■ **DATA SHOWN**
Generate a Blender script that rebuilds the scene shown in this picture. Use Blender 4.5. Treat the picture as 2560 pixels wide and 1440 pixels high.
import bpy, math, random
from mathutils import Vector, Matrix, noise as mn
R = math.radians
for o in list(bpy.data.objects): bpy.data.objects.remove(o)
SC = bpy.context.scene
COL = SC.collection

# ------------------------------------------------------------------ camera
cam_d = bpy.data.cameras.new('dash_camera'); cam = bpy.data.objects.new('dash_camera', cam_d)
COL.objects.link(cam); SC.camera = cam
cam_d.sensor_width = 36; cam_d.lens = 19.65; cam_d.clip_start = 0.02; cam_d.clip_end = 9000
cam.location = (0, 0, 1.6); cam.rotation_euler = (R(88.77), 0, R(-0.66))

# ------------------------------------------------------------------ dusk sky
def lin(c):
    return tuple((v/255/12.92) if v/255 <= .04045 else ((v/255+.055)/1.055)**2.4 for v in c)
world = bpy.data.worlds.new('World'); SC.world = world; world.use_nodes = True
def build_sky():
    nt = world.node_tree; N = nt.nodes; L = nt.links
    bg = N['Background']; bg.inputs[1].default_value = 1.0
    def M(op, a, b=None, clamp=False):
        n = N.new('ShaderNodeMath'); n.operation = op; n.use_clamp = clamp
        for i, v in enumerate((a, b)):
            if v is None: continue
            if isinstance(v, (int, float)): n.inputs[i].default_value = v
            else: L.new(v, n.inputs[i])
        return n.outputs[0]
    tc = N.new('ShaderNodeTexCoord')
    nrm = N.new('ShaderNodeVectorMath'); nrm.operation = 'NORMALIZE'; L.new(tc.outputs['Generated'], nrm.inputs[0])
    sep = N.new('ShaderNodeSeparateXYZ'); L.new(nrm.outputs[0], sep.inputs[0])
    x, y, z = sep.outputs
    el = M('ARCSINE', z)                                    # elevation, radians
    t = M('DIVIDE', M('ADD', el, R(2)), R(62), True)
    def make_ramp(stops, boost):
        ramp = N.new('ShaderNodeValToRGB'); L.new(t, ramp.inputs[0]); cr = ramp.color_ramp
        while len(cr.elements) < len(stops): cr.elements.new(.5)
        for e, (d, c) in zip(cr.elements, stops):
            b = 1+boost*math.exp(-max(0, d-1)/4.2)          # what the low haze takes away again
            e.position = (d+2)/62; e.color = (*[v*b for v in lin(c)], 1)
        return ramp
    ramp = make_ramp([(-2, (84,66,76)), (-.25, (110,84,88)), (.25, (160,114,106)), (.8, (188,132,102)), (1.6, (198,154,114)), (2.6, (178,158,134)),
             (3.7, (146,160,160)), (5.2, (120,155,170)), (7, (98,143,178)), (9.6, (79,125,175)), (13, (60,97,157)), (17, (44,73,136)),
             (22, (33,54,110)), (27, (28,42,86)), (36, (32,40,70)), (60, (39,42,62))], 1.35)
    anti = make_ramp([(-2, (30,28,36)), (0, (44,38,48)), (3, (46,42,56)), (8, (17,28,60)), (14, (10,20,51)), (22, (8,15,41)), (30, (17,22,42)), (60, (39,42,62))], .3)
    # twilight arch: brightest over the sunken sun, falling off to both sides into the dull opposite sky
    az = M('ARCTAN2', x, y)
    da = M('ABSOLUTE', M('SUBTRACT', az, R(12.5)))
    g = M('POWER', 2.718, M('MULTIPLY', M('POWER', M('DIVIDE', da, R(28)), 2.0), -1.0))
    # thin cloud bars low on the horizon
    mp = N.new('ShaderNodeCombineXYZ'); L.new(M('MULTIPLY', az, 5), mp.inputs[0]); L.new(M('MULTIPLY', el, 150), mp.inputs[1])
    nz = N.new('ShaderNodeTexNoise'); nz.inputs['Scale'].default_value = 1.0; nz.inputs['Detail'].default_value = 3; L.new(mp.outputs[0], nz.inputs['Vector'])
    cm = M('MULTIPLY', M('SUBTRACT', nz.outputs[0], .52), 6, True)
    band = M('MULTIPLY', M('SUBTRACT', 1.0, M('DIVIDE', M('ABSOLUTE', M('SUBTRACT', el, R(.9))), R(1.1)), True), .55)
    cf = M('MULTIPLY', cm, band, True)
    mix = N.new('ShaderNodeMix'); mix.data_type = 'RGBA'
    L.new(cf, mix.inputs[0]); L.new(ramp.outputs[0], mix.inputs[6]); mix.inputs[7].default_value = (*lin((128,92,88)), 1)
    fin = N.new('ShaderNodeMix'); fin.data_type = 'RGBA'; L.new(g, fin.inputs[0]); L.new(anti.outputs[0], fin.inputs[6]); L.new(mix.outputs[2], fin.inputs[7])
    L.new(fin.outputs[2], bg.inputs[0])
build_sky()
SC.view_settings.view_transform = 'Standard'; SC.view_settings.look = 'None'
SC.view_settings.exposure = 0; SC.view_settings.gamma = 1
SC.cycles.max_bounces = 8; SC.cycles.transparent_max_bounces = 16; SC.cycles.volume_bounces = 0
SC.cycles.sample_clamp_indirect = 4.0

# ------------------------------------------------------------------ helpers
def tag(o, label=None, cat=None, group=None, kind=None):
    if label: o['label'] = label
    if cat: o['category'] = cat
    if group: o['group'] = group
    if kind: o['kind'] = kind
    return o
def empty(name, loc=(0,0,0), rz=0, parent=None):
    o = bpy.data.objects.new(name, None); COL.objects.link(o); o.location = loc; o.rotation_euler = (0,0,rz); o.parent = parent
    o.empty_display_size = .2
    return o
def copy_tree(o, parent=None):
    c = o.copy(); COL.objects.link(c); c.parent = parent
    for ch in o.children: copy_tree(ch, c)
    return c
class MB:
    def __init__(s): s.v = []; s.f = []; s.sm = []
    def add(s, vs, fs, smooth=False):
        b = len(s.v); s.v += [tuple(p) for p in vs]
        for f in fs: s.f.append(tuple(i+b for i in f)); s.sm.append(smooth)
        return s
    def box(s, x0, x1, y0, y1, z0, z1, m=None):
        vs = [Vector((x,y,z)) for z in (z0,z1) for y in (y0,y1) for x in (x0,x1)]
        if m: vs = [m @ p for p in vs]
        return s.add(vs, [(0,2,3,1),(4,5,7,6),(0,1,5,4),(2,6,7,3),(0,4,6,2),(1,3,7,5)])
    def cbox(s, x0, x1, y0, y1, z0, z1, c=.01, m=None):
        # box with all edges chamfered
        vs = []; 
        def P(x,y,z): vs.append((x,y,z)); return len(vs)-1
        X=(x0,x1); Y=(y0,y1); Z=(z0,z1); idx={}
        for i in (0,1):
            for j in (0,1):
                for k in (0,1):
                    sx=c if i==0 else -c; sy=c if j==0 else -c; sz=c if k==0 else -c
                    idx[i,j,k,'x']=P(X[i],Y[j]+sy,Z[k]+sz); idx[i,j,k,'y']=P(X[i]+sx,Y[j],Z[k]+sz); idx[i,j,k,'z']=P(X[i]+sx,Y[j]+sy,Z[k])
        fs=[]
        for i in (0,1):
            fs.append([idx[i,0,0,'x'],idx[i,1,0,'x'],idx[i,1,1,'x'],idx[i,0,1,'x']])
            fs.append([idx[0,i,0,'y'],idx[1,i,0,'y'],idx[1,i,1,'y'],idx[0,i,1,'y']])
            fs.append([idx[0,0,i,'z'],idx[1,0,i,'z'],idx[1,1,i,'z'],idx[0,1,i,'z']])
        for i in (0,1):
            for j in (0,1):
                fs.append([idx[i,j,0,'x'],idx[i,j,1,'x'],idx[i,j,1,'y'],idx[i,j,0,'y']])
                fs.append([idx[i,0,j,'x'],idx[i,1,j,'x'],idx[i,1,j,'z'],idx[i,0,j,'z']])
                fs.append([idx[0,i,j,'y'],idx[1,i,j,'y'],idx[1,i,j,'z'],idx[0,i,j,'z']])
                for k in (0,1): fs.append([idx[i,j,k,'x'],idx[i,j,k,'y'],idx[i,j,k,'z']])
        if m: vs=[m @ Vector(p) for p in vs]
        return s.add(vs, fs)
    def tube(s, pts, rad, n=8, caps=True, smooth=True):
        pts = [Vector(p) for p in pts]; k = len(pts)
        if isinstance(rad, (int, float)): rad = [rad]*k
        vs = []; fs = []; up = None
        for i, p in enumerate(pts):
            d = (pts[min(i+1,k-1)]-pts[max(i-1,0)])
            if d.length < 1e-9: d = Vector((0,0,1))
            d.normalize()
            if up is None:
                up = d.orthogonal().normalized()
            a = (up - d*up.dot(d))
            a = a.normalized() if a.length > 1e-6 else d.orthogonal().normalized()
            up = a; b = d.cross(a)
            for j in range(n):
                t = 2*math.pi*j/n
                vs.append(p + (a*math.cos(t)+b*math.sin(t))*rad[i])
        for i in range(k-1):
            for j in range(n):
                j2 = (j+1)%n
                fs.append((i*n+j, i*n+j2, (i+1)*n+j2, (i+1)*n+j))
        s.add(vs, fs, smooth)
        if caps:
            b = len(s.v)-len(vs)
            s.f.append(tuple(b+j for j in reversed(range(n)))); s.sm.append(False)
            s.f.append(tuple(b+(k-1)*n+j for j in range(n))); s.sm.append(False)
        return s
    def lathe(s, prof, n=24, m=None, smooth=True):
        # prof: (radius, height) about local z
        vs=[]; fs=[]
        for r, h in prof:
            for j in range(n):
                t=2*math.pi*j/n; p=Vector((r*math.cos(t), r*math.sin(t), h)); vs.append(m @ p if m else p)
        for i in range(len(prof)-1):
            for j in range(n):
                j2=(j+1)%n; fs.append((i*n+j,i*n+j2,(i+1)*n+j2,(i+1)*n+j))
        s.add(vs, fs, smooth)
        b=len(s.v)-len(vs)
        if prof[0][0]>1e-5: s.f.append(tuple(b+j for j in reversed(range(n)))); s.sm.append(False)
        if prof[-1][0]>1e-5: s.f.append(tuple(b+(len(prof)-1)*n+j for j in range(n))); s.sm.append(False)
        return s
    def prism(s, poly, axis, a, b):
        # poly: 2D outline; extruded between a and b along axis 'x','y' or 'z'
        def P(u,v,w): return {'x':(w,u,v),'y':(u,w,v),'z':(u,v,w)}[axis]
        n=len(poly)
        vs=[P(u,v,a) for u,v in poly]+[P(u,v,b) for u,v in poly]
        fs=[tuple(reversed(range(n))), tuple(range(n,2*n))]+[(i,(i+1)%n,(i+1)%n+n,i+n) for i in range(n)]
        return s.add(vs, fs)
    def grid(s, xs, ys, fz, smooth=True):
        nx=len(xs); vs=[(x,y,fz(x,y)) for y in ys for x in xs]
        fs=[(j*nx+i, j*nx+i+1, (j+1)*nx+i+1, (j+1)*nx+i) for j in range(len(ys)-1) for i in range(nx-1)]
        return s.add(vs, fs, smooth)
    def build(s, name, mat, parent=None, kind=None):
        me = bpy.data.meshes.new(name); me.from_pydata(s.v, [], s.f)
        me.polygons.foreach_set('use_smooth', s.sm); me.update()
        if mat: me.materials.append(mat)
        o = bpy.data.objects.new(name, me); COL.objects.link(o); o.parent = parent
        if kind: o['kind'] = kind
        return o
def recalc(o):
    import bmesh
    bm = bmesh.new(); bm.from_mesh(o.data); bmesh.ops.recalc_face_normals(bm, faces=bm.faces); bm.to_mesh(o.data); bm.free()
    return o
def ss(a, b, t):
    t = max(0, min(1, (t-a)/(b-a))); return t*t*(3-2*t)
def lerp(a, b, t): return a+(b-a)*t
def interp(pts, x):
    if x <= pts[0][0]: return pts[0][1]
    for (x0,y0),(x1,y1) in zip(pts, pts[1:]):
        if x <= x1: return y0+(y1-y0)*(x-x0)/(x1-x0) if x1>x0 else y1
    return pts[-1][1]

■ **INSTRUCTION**
Only the lines from the beginning of the material above through the line with "cam.location = (0, 0, 1.6);" are wanted; extract them exactly.

■ **COMPLETE RESPONSE**
Generate a Blender script that rebuilds the scene shown in this picture. Use Blender 4.5. Treat the picture as 2560 pixels wide and 1440 pixels high.
import bpy, math, random
from mathutils import Vector, Matrix, noise as mn
R = math.radians
for o in list(bpy.data.objects): bpy.data.objects.remove(o)
SC = bpy.context.scene
COL = SC.collection

# ------------------------------------------------------------------ camera
cam_d = bpy.data.cameras.new('dash_camera'); cam = bpy.data.objects.new('dash_camera', cam_d)
COL.objects.link(cam); SC.camera = cam
cam_d.sensor_width = 36; cam_d.lens = 19.65; cam_d.clip_start = 0.02; cam_d.clip_end = 9000
cam.location = (0, 0, 1.6); cam.rotation_euler = (R(88.77), 0, R(-0.66))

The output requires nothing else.